Reputation: 126
Elixir beginner here! I am attempting to generate a bash script based on a config file. When I iterate the configuration and print the string I generate it is all fine. However, when I try to concat or append to a list then I'm not getting anything back!
def generate_post_destroy_content(node_config) do
hosts = create_post_destroy_string(:vmname, node_config)
ips = create_post_destroy_string(:ip, node_config)
content = "#!/bin/bash\n\n#{hosts}\n\n#{ips}"
IO.puts content
end
def create_post_destroy_string(key, node_config) do
# content = ""
content = []
for address <- node_config, do:
# content = content <> "ssh-keygen -f ~/.ssh/known_hosts -R #{address[key]}"]

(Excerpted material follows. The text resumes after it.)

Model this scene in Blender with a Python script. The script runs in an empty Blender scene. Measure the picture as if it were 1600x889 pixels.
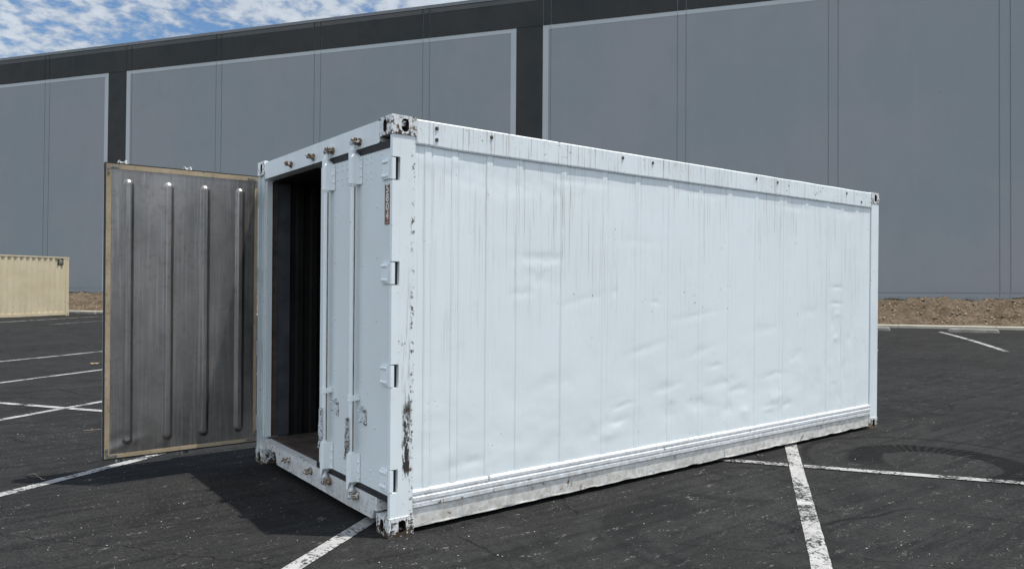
import bpy, bmesh, math, random
from mathutils import Vector, Matrix, noise
random.seed(7)
S = bpy.context.scene
COL = S.collection

# ------------------------------------------------------------------ camera
CAM = Vector((-2.14757, -4.00984, 1.56676))
R_ = Vector((0.79320971, -0.60889101, 0.00837221))
U_ = Vector((-0.00534053, 0.00679224, 0.99996267))
F_ = Vector((0.60892515, 0.79322481, -0.00213587))
cd = bpy.data.cameras.new('camera'); cam = bpy.data.objects.new('camera', cd); COL.objects.link(cam)
m = Matrix.Identity(4)
for i in range(3):
    m[i][0] = R_[i]; m[i][1] = U_[i]; m[i][2] = -F_[i]; m[i][3] = CAM[i]
cam.matrix_world = m
cd.sensor_width = 36; cd.lens = 1151.70 * 36 / 1600; cd.clip_start = 0.05; cd.clip_end = 3000
S.camera = cam

# ------------------------------------------------------------------ sun, sky, exposure
SUN_DIR = Vector((0.575, -0.53, 2.591)).normalized()
SUN_EL = math.asin(SUN_DIR.z)
sl = bpy.data.lights.new('sun', 'SUN'); sl.energy = 2.3; sl.angle = math.radians(0.6); sl.color = (1.0, 0.97, 0.92)
so = bpy.data.objects.new('sun', sl); COL.objects.link(so)
so.rotation_euler = SUN_DIR.to_track_quat('Z', 'Y').to_euler(); so.location = (0, 0, 30)
S.view_settings.view_transform = 'Standard'; S.view_settings.look = 'None'
S.view_settings.gamma = 1; S.view_settings.use_curve_mapping = False
S.view_settings.exposure = 1.13

W = bpy.data.worlds.new('World'); S.world = W; W.use_nodes = True
nt = W.node_tree; N = nt.nodes; N.clear(); LK = nt.links.new
out = N.new('ShaderNodeOutputWorld'); bg = N.new('ShaderNodeBackground'); LK(bg.outputs[0], out.inputs[0])
bg.inputs[1].default_value = 0.15
sky = N.new('ShaderNodeTexSky'); sky.sky_type = 'NISHITA'; sky.sun_disc = False
sky.sun_elevation = SUN_EL; sky.sun_rotation = math.atan2(SUN_DIR.x, SUN_DIR.y)
sky.air_density = 1.0; sky.dust_density = 0.6; sky.ozone_density = 2.0
tc = N.new('ShaderNodeTexCoord'); sp = N.new('ShaderNodeSeparateXYZ'); LK(tc.outputs['Generated'], sp.inputs[0])
def wm(op, a, b):
    n = N.new('ShaderNodeMath'); n.operation = op
    for k, v in enumerate((a, b)):
        if isinstance(v, (int, float)): n.inputs[k].default_value = v
        elif v is not None: LK(v, n.inputs[k])
    return n.outputs[0]
zz = wm('ADD', wm('MAXIMUM', sp.outputs[2], 0.0), 0.26)
cb = N.new('ShaderNodeCombineXYZ'); LK(wm('DIVIDE', sp.outputs[0], zz), cb.inputs[0]); LK(wm('DIVIDE', sp.outputs[1], zz), cb.inputs[1])
def wnoise(scale, det, rough, dist=0.0):
    n_ = N.new('ShaderNodeTexNoise'); n_.inputs['Scale'].default_value = scale; n_.inputs['Detail'].default_value = det
    n_.inputs['Roughness'].default_value = rough; n_.inputs['Distortion'].default_value = dist; LK(cb.outputs[0], n_.inputs['Vector']); return n_.outputs[0]
def wrange(v, a, b, lo=0.0, hi=1.0):
    n_ = N.new('ShaderNodeMapRange'); LK(v, n_.inputs[0])
    for k_, q_ in ((1, a), (2, b), (3, lo), (4, hi)): n_.inputs[k_].default_value = q_
    return n_.outputs[0]
puff = wnoise(24.0, 7, .56, .15); bank_ = wnoise(3.6, 5, .6); wide = wnoise(.33, 2, .5)
csum = wm('ADD', wm('MULTIPLY', puff, 0.50), wm('ADD', wm('MULTIPLY', bank_, 0.55), wm('MULTIPLY', wide, .22)))
cover = wrange(csum, .56, .675)
# thin bright veil added to the unseen sky behind the camera, lifting ambient light
def wdot(v):
    n_ = N.new('ShaderNodeVectorMath'); n_.operation = 'DOT_PRODUCT'; LK(tc.outputs['Generated'], n_.inputs[0]); n_.inputs[1].default_value = v; return n_.outputs['Value']
fill_veil = wrange(wdot((-.86, -.44, .25)), -.45, .80)
cover = wm('MAXIMUM', cover, wm('MULTIPLY', fill_veil, .80))
cbri = wm('ADD', wm('ADD', 1.0, wm('MULTIPLY', fill_veil, 1.3)), wm('MULTIPLY', wrange(csum, .60, .78), .35))
cmul = N.new('ShaderNodeVectorMath'); cmul.operation = 'SCALE'; cmul.inputs[0].default_value = (1.50, 1.66, 1.86); LK(cbri, cmul.inputs[3])
cmix = N.new('ShaderNodeMix'); cmix.data_type = 'RGBA'; LK(wm('MULTIPLY', cover, 0.95), cmix.inputs[0])
hs = N.new('ShaderNodeHueSaturation'); hs.inputs['Saturation'].default_value = 1.15; hs.inputs['Value'].default_value = 0.38
LK(sky.outputs[0], hs.inputs['Color'])
LK(hs.outputs[0], cmix.inputs[6]); LK(cmul.outputs[0], cmix.inputs[7])
LK(cmix.outputs[2], bg.inputs[0])

# ------------------------------------------------------------------ helpers
class NT:
    """tiny node-tree builder"""
    def __init__(s, name):
        s.mat = bpy.data.materials.new(name); s.mat.use_nodes = True
        s.t = s.mat.node_tree; s.b = s.t.nodes['Principled BSDF']
        s.tc = s.t.nodes.new('ShaderNodeTexCoord'); s.obj = s.tc.outputs['Object']
        s.sp = s.t.nodes.new('ShaderNodeSeparateXYZ'); s.t.links.new(s.obj, s.sp.inputs[0])
        s.x, s.y, s.z = s.sp.outputs
    def _in(s, sock, v):
        if v is None: return
        if isinstance(v, bpy.types.NodeSocket): s.t.links.new(v, sock)
        elif isinstance(v, (int, float)): sock.default_value = v
        else: sock.default_value = tuple(v) if len(v) == len(sock.default_value) else tuple(v) + (1,)
    def math(s, op, a, b=None, c=None, clamp=False):
        n = s.t.nodes.new('ShaderNodeMath'); n.operation = op; n.use_clamp = clamp
        s._in(n.inputs[0], a); s._in(n.inputs[1], b); s._in(n.inputs[2], c); return n.outputs[0]
    def noise(s, scale, detail=4, rough=0.55, vec=None, stretch=None, dist=0, off=0):
        v = vec or s.obj
        if stretch or off:
            mp = s.t.nodes.new('ShaderNodeMapping'); s.t.links.new(v, mp.inputs[0])
            mp.inputs['Scale'].default_value = stretch or (1, 1, 1); mp.inputs['Location'].default_value = (off, off * 1.7, off * .6); v = mp.outputs[0]
        n = s.t.nodes.new('ShaderNodeTexNoise'); s.t.links.new(v, n.inputs['Vector'])
        n.inputs['Scale'].default_value = scale; n.inputs['Detail'].default_value = detail
        n.inputs['Roughness'].default_value = rough; n.inputs['Distortion'].default_value = dist
        return n.outputs[0]
    def vor(s, scale, vec=None, feature='F1', rnd=1):
        n = s.t.nodes.new('ShaderNodeTexVoronoi'); n.feature = feature; n.inputs['Scale'].default_value = scale
        n.inputs['Randomness'].default_value = rnd
        s.t.links.new(vec or s.obj, n.inputs['Vector']); return n.outputs['Distance']
    def rng(s, v, a, b, lo=0, hi=1, smooth=False):
        n = s.t.nodes.new('ShaderNodeMapRange'); s._in(n.inputs[0], v)
        if smooth: n.interpolation_type = 'SMOOTHSTEP'
        for i, q in ((1, a), (2, b), (3, lo), (4, hi)): n.inputs[i].default_value = q
        return n.outputs[0]
    def mix(s, f, a, b):
        n = s.t.nodes.new('ShaderNodeMix'); n.data_type = 'RGBA'
        s._in(n.inputs[0], f); s._in(n.inputs[6], a); s._in(n.inputs[7], b); return n.outputs[2]
    def bump(s, h, strength=0.3, dist=0.01):
        n = s.t.nodes.new('ShaderNodeBump'); n.inputs['Strength'].default_value = strength; n.inputs['Distance'].default_value = dist
        s._in(n.inputs['Height'], h); s.t.links.new(n.outputs[0], s.b.inputs['Normal'])
    def fin(s, col, rough=0.6, metal=0.0, spec=0.5):
        s._in(s.b.inputs['Base Color'], col); s._in(s.b.inputs['Roughness'], rough); s._in(s.b.inputs['Metallic'], metal)
        s._in(s.b.inputs['Specular IOR Level'], spec); return s.mat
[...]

content = content ++ ["ssh-keygen -f ~/.ssh/known_hosts -R # {address[key]}"]
# IO.puts ["ssh-keygen -f ~/.ssh/known_hosts -R #{address[key]}"]
content = Enum.join(content, "\n")
content
end
my output
#!/bin/bash
=========END=========
Upvotes: 0
Views: 136
Reputation: 222348
Variables in Elixir are immutable. Your code is creating a brand new content
in every iteration of for
. For this particular code, you make use of the fact that for
returns a list of the evaluated value of the do
block:
def create_post_destroy_string(key, node_config) do
for address <- node_config do
"ssh-keygen -f ~/.ssh/known_hosts -R #{address[key]}"
end |> Enum.join("\n")
end
If you need to do more complex calculations, like only adding a list on some condition and/or adding more than one for some, you can use Enum.reduce/2
. For details about that, check out this answer.